Leaving aside that New England fans fretted about the selection of Clete Blakeman to head Sunday’s game because he’s been bad for them
in the past, there’s a bigger problem with the theory: It is inane to think that NFL executives, who’ve spent a combined 50,000 years trying to suspend Brady for deflating footballs, have now flipped to be viciously pro-Patriots.
Here’s a better theory: As discussed in
this story and in others, Belichick associates believe
secretive Patriots aid Ernie Adams helps study the tendencies of referees and figure out what officiating crews are more likely to call certain penalties. Perhaps the Patriots get superstar calls, perhaps the oft-discussed idea of home-field advantage
really being about referees reveals itself often for the Patriots because they always play at home. Or maybe they are just smarter than everyone else. We have plenty of evidence to suggest they usually are.
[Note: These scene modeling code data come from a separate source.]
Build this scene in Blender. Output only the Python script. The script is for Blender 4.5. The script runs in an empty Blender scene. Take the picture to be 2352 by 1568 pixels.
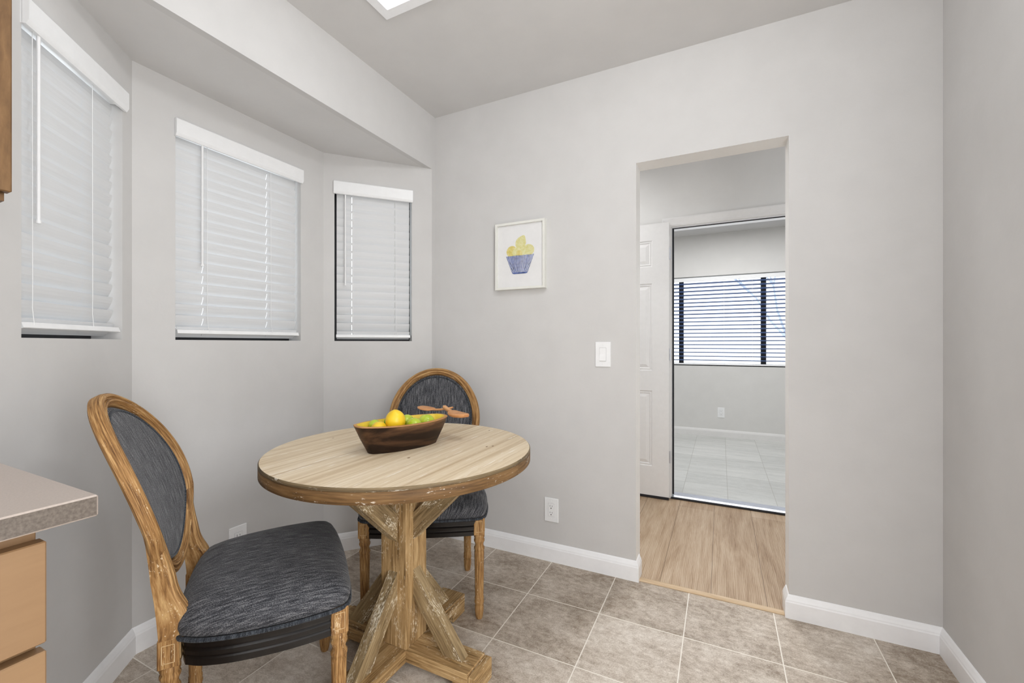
import bpy, math, random
from mathutils import Vector, Matrix
R = math.radians
random.seed(7)
C = bpy.context.scene.collection
SC = bpy.context.scene

# ------------------------------------------------------------------ measures
H = 1.1126                 # lens height
D = 2.063                  # wall with the doorway
XR = .718                  # right wall
XS = -1.51                 # face of the soffit / kitchen wall
ZS = 2.129                 # bay ceiling
ZC = 2.44                  # ceiling
BL0, BL, BR, BR1 = (-1.51, .349), (-1.898, .78), (-1.898, 1.602), (-1.51, 2.03)
YH = 3.28                  # far wall of the passage
YF = 5.69                  # window wall of the far room
TP, TX, TY = .32343, -1.0983, 1.74422   # tile pitch and origin


def lin(c):
    return tuple(((v / 255) / 12.92 if v / 255 <= .04045 else ((v / 255 + .055) / 1.055) ** 2.4) for v in c[:3]) + (1,)


# ------------------------------------------------------------------ materials
class N:
    """small node helper"""
    def __init__(s, name):
        s.m = bpy.data.materials.new(name)
        s.m.use_nodes = True
        s.t = s.m.node_tree
        s.n = s.t.nodes
        s.b = s.n['Principled BSDF']
        s.o = s.n['Material Output']

    def add(s, typ, ins=None, **kw):
        x = s.n.new(typ)
        for k, v in kw.items():
            setattr(x, k, v)
        for k, v in (ins or {}).items():
            if isinstance(v, bpy.types.NodeSocket):
                s.t.links.new(v, x.inputs[k])
            else:
                x.inputs[k].default_value = v
        return x

    def link(s, a, b):
        s.t.links.new(a, b)

    def coords(s, kind='Object', scale=(1, 1, 1), loc=(0, 0, 0), rot=(0, 0, 0)):
        tc = s.add('ShaderNodeTexCoord')
        return s.add('ShaderNodeMapping', {'Vector': tc.outputs[kind], 'Scale': scale, 'Location': loc, 'Rotation': rot}).outputs[0]

    def noise(s, vec, scale, detail=4, rough=.5, dist=0):
        return s.add('ShaderNodeTexNoise', {'Vector': vec, 'Scale': scale, 'Detail': detail, 'Roughness': rough, 'Distortion': dist}).outputs['Fac']

    def ramp(s, fac, stops, interp='LINEAR'):
        r = s.add('ShaderNodeValToRGB', {'Fac': fac})
        r.color_ramp.interpolation = interp
        e = r.color_ramp.elements
        while len(e) > 1:
            e.remove(e[-1])
        e[0].position, e[0].color = stops[0]
        for p, c in stops[1:]:
            k = e.new(p)
            k.color = c
        return r.outputs['Color']

    def mix(s, fac, a, b, mode='MIX'):
        x = s.add('ShaderNodeMix', data_type='RGBA', blend_type=mode)
        for k, v in ((0, fac), (6, a), (7, b)):
            if isinstance(v, bpy.types.NodeSocket):
                s.t.links.new(v, x.inputs[k])
            else:
                x.inputs[k].default_value = v
        return x.outputs[2]

    def bump(s, h, strength, dist=.002):
        x = s.add('ShaderNodeBump', {'Height': h, 'Strength': strength, 'Distance': dist})
        s.link(x.outputs[0], s.b.inputs['Normal'])

    def set(s, **kw):
        for k, v in kw.items():
            k = {'col': 'Base Color', 'rough': 'Roughness', 'spec': 'Specular IOR Level', 'metal': 'Metallic', 'coat': 'Coat Weight'}.get(k, k)
            if isinstance(v, bpy.types.NodeSocket):
                s.link(v, s.b.inputs[k])
            else:
                s.b.inputs[k].default_value = v
        return s


def plain(name, col, rough=.5, spec=.4, var=.03, scale=30, bump=0, metal=0):
    a = N(name)
    v = a.coords()
    f = a.noise(v, scale, 5, .6)
    c = lin(col)
    lo = tuple(max(0, x * (1 - var * 2)) for x in c[:3]) + (1,)
    hi = tuple(min(1, x * (1 + var * 2)) for x in c[:3]) + (1,)
    a.set(col=a.ramp(f, [(.3, lo), (.7, hi)]), rough=rough, spec=spec, metal=metal)
    if bump:
        a.bump(f, bump)
    return a.m


def paint(name, col, bump=.12):
    a = N(name)
    v = a.coords()
    f = a.noise(v, 90, 3, .55)
    g = a.noise(v, 6, 4, .6)
    c = lin(col)
    a.set(col=a.ramp(g, [(.25, tuple(x * .97 for x in c[:3]) + (1,)), (.75, tuple(min(1, x * 1.03) for x in c[:3]) + (1,))]), rough=.62, spec=.25)
    a.bump(a.mix(.25, f, g), bump, .003)
    return a.m


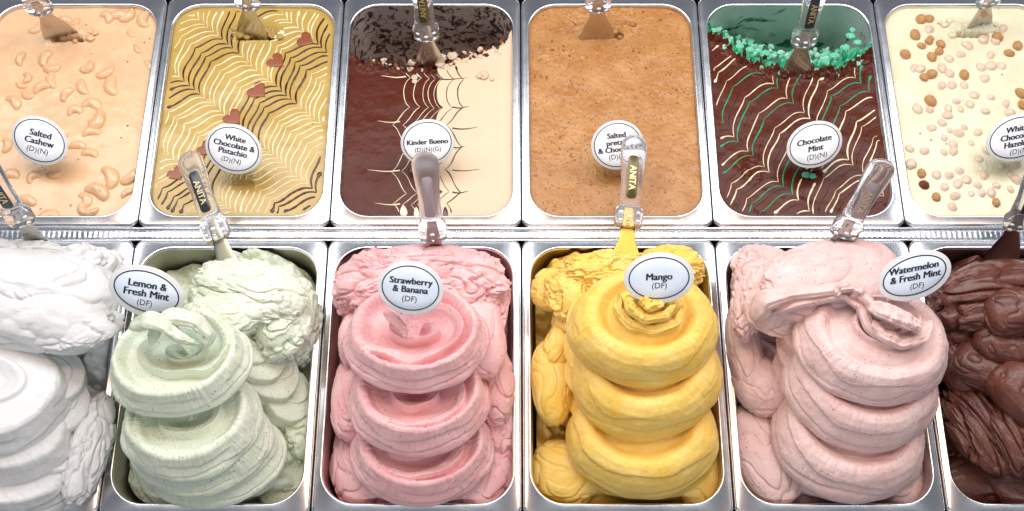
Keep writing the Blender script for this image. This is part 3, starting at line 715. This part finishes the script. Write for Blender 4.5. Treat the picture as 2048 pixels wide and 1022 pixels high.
spatula((437, 478), .075, (374, 304), .124, G8+'leaning left with a black badge, in the pale green gelato', (.46, .47, .36), Lb=.085, wb=.022)
spatula((867, 478), .085, (848, 304), .118, 'frosted handled spatula in the pink strawberry gelato', (.56, .36, .36), Lb=.065, wb=.022, handle='frost', badge='badge_grey', lettering=False)
spatula((1256, 455), .075, (1270, 270), .124, G8+'with a gold brown badge in the yellow mango gelato', (.42, .27, .06), Lb=.08, wb=.027, badge='badge_gold')
spatula((1685, 470), .115, (1772, 320), .118, G8+'leaning right over the pale pink gelato', Lb=.06, wb=.02, badge='badge_grey')
spatula((2030, 452), .085, (2085, 330), .118, G8+'cut by the right edge, stuck in the dark chocolate gelato', (.40, .31, .28), Lb=.09, wb=.027, badge='badge_black')
# ------------------------------------------------------------------ piled gelato of the front row
def frame(px, py, z, tx, ty, rz=0):
    """origin at a photo point of height z; tx > 0 leans the top away from the viewer, ty > 0 leans it to the right"""
    c = W(px, py, z)
    m = Matrix.Rotation(R(ty), 3, 'Y')@Matrix.Rotation(R(-tx), 3, 'X')@Matrix.Rotation(R(rz), 3, 'Z')
    return np.array(c), np.array(m), 1.0/ppm(c)
def oval(x, y, cx, cy, a, asp, spiral=0.0, ang0=0.0):
    dx, dy = x-cx, (y-cy)/asp
    th = np.arctan2(dy, dx)-ang0; th = (th+math.pi) % (2*math.pi)-math.pi
    return np.hypot(dx, dy)-a*(1+spiral*th/math.pi)
def lip(x, y, cx, cy, a, asp, h, w, floor, spiral=0.0, ang0=0.0):
    """a ribbon folded inward: rises by h just inside the oval, thin crest of width w, then sinks into a bowl"""
    d = oval(x, y, cx, cy, a, asp, spiral, ang0)
    return h*ss(.035, -.02, d)-floor*ss(-w, -w-.38*a, d)-h*.55*ss(-w*.5, -w*1.5, d)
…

Since Belichick and Brady are always there (they have been to eight Super Bowls, more than any other
franchise), it hides how often this team retools and innovates. They’ll have to do it again this offseason when coordinators Josh McDaniels and Matt Patricia likely depart for head-coaching gigs, and stars like Malcolm Butler may leave, too. And they’ve already weathered the departures of key contributors like Chandler Jones, Jamie Collins, and Rob Ninkovich over the past two years.
“Different forces have brought down the league’s dynasties through the years, including age and the defection of talented assistants. New England must cope with both.”
The New York Times wrote that … in 2005. The 40-year-old Brady said he wants to play until he’s 45. There’s no precedent for a player trying to start at quarterback at that age, so there’s no way to know what to expect. The Patriots dynasty
will end at some point, and all 32 teams will return to being vaguely even. When that happens, you’ll wish you had Belichick and Brady back.